◆ PROVIDED DATA ◆

● ● ● ● ●

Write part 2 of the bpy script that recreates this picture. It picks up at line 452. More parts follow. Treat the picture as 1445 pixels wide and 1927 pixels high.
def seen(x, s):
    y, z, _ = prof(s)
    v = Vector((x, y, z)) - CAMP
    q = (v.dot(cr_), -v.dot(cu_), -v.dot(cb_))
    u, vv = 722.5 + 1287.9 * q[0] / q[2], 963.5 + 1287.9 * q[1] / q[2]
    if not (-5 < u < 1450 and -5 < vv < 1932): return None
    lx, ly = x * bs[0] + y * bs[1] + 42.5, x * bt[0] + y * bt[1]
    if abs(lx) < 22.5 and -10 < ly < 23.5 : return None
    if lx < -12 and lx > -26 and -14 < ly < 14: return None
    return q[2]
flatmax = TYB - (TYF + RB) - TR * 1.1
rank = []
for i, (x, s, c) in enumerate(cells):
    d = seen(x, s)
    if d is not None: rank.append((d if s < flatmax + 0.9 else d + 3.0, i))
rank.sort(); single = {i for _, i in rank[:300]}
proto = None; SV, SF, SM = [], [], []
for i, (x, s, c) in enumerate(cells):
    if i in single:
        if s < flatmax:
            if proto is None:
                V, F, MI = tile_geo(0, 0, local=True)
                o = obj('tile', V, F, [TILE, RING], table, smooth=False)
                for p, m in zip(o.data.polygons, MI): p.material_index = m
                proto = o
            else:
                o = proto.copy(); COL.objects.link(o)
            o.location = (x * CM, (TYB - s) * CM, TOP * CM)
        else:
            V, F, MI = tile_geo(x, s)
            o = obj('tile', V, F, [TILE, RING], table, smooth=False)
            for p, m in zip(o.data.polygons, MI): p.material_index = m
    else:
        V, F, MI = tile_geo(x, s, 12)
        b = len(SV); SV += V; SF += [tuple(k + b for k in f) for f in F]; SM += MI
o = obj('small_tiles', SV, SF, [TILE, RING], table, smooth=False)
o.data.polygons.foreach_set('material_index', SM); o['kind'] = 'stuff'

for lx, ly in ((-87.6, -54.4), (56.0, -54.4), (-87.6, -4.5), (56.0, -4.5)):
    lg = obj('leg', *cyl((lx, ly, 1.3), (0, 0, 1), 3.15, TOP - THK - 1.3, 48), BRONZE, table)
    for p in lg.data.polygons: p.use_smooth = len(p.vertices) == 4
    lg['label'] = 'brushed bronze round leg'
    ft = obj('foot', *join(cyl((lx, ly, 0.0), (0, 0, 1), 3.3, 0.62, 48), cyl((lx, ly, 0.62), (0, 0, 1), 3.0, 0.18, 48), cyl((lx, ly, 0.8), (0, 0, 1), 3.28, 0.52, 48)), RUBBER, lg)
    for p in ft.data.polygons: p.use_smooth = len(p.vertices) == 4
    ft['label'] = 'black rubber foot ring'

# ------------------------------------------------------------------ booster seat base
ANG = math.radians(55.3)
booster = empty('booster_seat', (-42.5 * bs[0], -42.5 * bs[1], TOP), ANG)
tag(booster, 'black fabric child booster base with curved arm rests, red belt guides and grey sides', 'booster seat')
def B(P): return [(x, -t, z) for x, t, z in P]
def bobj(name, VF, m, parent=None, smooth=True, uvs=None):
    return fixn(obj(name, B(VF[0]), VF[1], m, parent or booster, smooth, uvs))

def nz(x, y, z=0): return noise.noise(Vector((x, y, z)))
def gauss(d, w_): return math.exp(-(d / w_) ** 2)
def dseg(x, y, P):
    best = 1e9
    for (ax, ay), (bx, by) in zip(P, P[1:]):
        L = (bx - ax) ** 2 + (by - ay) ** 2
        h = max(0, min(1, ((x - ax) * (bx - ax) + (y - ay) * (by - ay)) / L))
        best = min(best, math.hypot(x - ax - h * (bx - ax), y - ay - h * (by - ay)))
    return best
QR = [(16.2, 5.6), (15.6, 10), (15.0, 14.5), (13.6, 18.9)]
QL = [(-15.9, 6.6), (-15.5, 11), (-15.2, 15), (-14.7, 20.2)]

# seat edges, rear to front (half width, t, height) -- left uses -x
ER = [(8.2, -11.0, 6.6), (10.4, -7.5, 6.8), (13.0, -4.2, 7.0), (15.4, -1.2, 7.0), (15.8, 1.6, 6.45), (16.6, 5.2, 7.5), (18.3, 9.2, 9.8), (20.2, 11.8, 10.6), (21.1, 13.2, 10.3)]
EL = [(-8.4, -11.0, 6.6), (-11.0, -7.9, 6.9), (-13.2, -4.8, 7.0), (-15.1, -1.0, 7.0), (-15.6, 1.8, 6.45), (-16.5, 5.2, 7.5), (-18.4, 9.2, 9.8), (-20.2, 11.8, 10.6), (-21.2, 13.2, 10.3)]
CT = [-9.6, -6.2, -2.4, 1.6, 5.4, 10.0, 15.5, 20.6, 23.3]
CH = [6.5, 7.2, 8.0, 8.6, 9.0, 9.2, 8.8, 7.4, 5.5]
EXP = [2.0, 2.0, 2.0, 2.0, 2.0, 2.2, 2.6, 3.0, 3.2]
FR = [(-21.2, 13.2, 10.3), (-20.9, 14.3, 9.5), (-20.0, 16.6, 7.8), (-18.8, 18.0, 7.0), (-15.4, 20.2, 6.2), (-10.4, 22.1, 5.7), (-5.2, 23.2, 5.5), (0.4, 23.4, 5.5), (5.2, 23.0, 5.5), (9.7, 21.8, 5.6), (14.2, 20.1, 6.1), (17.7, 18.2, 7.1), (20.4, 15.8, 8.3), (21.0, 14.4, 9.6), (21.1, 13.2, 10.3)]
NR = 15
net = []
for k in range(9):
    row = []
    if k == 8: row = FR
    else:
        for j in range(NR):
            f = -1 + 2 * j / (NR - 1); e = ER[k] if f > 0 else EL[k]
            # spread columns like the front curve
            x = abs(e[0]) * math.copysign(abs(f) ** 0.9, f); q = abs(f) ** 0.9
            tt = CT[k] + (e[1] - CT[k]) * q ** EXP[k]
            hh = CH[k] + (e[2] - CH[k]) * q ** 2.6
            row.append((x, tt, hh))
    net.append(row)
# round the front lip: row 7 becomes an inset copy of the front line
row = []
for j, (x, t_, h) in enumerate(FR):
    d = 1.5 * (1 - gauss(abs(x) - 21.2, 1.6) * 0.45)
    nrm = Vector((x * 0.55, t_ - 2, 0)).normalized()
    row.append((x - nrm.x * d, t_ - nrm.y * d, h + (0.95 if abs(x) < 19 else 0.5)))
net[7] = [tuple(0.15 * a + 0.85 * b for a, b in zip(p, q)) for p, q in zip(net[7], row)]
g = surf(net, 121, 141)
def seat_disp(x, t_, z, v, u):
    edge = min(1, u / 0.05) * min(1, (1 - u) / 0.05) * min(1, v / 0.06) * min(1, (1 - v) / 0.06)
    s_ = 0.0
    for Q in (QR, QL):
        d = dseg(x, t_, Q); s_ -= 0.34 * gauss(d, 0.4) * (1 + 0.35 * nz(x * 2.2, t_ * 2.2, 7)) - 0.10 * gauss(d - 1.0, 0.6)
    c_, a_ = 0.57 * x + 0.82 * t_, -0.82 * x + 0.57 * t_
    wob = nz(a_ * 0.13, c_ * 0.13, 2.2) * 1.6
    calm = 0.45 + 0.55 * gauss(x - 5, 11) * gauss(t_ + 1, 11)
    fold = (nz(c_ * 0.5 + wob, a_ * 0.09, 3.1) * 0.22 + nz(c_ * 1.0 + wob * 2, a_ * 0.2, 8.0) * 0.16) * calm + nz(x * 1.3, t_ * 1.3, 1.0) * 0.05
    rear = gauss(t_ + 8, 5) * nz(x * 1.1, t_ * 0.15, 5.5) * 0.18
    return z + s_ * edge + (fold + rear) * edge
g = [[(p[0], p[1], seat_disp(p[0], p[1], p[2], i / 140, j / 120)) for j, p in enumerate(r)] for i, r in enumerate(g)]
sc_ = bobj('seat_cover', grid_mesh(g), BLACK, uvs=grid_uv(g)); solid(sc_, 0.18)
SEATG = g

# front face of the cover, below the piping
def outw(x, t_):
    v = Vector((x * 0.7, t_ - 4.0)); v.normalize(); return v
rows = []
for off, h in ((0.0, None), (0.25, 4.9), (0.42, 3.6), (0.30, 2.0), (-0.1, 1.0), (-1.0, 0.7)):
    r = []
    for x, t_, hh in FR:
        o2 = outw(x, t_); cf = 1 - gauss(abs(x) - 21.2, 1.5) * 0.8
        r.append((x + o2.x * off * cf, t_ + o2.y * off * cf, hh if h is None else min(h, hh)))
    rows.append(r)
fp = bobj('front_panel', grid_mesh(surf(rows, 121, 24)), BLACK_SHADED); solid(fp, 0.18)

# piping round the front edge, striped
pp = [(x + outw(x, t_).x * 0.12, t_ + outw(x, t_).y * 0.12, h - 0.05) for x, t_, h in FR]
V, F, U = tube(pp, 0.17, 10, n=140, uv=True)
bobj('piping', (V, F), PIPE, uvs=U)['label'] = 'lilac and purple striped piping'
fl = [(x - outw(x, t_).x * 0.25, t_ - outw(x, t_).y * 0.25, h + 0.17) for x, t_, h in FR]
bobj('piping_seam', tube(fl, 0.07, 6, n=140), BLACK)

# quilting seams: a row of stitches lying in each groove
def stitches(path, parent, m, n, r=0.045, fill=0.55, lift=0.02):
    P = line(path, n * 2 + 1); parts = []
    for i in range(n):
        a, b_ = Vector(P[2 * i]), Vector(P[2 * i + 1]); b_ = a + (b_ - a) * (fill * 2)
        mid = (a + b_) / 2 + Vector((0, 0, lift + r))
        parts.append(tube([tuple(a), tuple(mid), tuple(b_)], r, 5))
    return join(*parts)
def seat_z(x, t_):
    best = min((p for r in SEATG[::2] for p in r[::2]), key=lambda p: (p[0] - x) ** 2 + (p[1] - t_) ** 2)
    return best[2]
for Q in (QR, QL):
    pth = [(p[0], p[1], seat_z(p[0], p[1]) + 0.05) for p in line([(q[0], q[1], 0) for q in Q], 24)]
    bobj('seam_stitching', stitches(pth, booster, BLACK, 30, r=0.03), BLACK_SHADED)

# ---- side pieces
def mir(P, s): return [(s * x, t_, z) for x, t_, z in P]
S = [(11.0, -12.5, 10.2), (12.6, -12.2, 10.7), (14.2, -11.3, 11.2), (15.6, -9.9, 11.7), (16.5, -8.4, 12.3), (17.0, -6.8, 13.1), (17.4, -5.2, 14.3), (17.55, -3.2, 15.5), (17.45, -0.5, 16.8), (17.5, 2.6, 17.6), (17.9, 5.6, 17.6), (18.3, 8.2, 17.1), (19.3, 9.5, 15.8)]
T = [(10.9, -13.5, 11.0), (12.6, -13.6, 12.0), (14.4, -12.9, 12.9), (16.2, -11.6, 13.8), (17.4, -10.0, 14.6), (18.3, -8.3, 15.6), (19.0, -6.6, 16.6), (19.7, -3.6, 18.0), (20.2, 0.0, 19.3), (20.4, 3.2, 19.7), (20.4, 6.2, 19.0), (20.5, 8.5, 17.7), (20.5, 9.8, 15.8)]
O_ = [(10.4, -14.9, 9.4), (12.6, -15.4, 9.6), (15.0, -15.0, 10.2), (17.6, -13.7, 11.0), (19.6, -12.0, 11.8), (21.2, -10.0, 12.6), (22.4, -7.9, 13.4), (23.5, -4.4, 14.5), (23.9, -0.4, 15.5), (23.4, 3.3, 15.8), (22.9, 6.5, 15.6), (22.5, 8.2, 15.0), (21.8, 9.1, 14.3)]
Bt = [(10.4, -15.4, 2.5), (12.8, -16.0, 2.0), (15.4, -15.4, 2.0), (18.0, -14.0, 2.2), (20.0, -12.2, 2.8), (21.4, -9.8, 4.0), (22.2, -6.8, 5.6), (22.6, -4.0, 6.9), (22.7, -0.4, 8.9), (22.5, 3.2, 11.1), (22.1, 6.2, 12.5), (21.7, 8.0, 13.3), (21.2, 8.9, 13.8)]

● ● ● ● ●

◆ REQUIRED TASK ◆
Please reproduce exactly the lines above, beginning with the first and ending with the line that contains "o.data.polygons.foreach_set('material_index', SM); o['kind']", and include nothing outside that range.

◆ EXPECTED ANSWER ◆
Write part 2 of the bpy script that recreates this picture. It picks up at line 452. More parts follow. Treat the picture as 1445 pixels wide and 1927 pixels high.
def seen(x, s):
    y, z, _ = prof(s)
    v = Vector((x, y, z)) - CAMP
    q = (v.dot(cr_), -v.dot(cu_), -v.dot(cb_))
    u, vv = 722.5 + 1287.9 * q[0] / q[2], 963.5 + 1287.9 * q[1] / q[2]
    if not (-5 < u < 1450 and -5 < vv < 1932): return None
    lx, ly = x * bs[0] + y * bs[1] + 42.5, x * bt[0] + y * bt[1]
    if abs(lx) < 22.5 and -10 < ly < 23.5 : return None
    if lx < -12 and lx > -26 and -14 < ly < 14: return None
    return q[2]
flatmax = TYB - (TYF + RB) - TR * 1.1
rank = []
for i, (x, s, c) in enumerate(cells):
    d = seen(x, s)
    if d is not None: rank.append((d if s < flatmax + 0.9 else d + 3.0, i))
rank.sort(); single = {i for _, i in rank[:300]}
proto = None; SV, SF, SM = [], [], []
for i, (x, s, c) in enumerate(cells):
    if i in single:
        if s < flatmax:
            if proto is None:
                V, F, MI = tile_geo(0, 0, local=True)
                o = obj('tile', V, F, [TILE, RING], table, smooth=False)
                for p, m in zip(o.data.polygons, MI): p.material_index = m
                proto = o
            else:
                o = proto.copy(); COL.objects.link(o)
            o.location = (x * CM, (TYB - s) * CM, TOP * CM)
        else:
            V, F, MI = tile_geo(x, s)
            o = obj('tile', V, F, [TILE, RING], table, smooth=False)
            for p, m in zip(o.data.polygons, MI): p.material_index = m
    else:
        V, F, MI = tile_geo(x, s, 12)
        b = len(SV); SV += V; SF += [tuple(k + b for k in f) for f in F]; SM += MI
o = obj('small_tiles', SV, SF, [TILE, RING], table, smooth=False)
o.data.polygons.foreach_set('material_index', SM); o['kind'] = 'stuff'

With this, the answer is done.